Tony has faith in the man, in the man and the monster both. He has respect for Bruce, both his smarts and his control—this is Tony Stark, genius-billionaire-playboy-philanthropist, who’s never been able to control himself, lived half his life in a self-destructive spiral—in a lot of ways, Tony’s monster is much more noble than his man. Tony respects this man and his giant green rage monster, because Tony’s got one, too, and he’s nowhere as good at keeping it inside.

Banner’s not the only one cursed with awesome and blessed with suck, a terrible privilege, an exposed nerve. Tony’s thoughtless faith, the way he teases a man who becomes a giant green rage monster while in an enclosed space with him—that’s so antithetical to how Bruce expects his world to function, that that moment, right there, begins to rewrite Bruce’s own story for himself. “A terrible privilege,” Tony says, this man, not even a super, just a guy who’s not wearing his suit, needling Bruce like he’s a person and not a time bomb.

"We're not a team, we're a time bomb," snaps Banner, talking about the Avengers—he’s talking about them, but he’s also talking about himself. He recognizes the way these people think, these damaged goods, these angry men (and woman), who define themselves not by themselves. They are all so afraid of all their own green rage monsters, the red dripping from their ledgers, the shrapnel in their hearts, their worlds abandoned, the wars they didn’t stay to win, and the years and lives they slept away, the brothers they never saw falling until it was too late (I mean both Thor and Steve here). They define themselves not by themselves, but by the people they save, because the only worth they find in their lives are things outside themselves. 

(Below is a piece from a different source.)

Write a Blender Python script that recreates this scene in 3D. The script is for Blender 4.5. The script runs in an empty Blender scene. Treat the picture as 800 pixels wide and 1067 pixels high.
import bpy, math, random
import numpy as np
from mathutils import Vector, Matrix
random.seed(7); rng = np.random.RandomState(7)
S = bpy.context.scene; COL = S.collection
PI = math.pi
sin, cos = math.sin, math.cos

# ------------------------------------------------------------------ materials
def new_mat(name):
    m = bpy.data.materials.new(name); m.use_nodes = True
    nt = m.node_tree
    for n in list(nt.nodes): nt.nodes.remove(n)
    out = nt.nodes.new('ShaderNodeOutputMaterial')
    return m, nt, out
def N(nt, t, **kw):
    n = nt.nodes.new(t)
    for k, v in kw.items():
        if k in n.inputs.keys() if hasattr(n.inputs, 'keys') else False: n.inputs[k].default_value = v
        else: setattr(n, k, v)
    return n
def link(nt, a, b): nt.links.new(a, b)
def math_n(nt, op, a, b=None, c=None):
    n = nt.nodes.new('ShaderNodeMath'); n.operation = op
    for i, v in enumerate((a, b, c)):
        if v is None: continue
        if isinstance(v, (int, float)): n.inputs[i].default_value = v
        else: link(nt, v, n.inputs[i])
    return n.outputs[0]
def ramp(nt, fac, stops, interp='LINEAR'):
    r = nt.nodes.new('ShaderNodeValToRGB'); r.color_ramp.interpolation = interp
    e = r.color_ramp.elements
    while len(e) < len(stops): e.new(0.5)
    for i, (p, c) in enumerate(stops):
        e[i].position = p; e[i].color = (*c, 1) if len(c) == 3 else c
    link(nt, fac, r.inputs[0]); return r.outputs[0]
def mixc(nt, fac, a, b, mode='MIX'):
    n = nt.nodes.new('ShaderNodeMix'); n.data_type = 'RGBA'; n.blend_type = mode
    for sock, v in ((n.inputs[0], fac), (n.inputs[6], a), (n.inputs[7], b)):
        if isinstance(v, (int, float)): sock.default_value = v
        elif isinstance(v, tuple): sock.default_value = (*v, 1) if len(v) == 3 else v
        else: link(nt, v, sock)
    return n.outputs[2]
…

And then, the other half of the bromance: Tony’s so important to Bruce’s journey (“Tell me when Banner shows up,” not if, but when), but the bromance goes both ways. Ironman's story has been about making the solitary genius someone who is not alone. Rhodey and Pepper of course are major in this (that this opened with Pepper and Tony working on something that was both of theirs was touching and telling, I thought); but here’s Bruce

Tony  walks into the room and there’s this little guy, as smart as he is, with as much destruction left behind him (“I wrecked Harlem,” says  Bruce , explaining why he doesn’t belong back in New York; and  Tony  thinks: I supplied weapons for a hundred wars I didn’t even know were happening ), a deep and abiding rage inside him, death lurking in his chest. 

Tony  offers that hand to  Bruce , a friendship, faith and respect, but he’s offering it to himself as well. He knows these flaws, he’s seen them before, and he’s had this hard-earned, hard-won journey to the realization that he’s something akin to a hero, that he deserves a chance (and that if he can’t cut the wire, though he will always always try his best to find a way, but if he  can’t , then he’ll lay on it and let the guy behind him crawl over him—but that’s a different friendship and a different essay). 

Tony  gives  Bruce  that, that chance, that respect (and gives it to himself as well, in years and scars and worlds saved, Tony earns his own soul back), and  Bruce —well,  Bruce  catches him when he falls.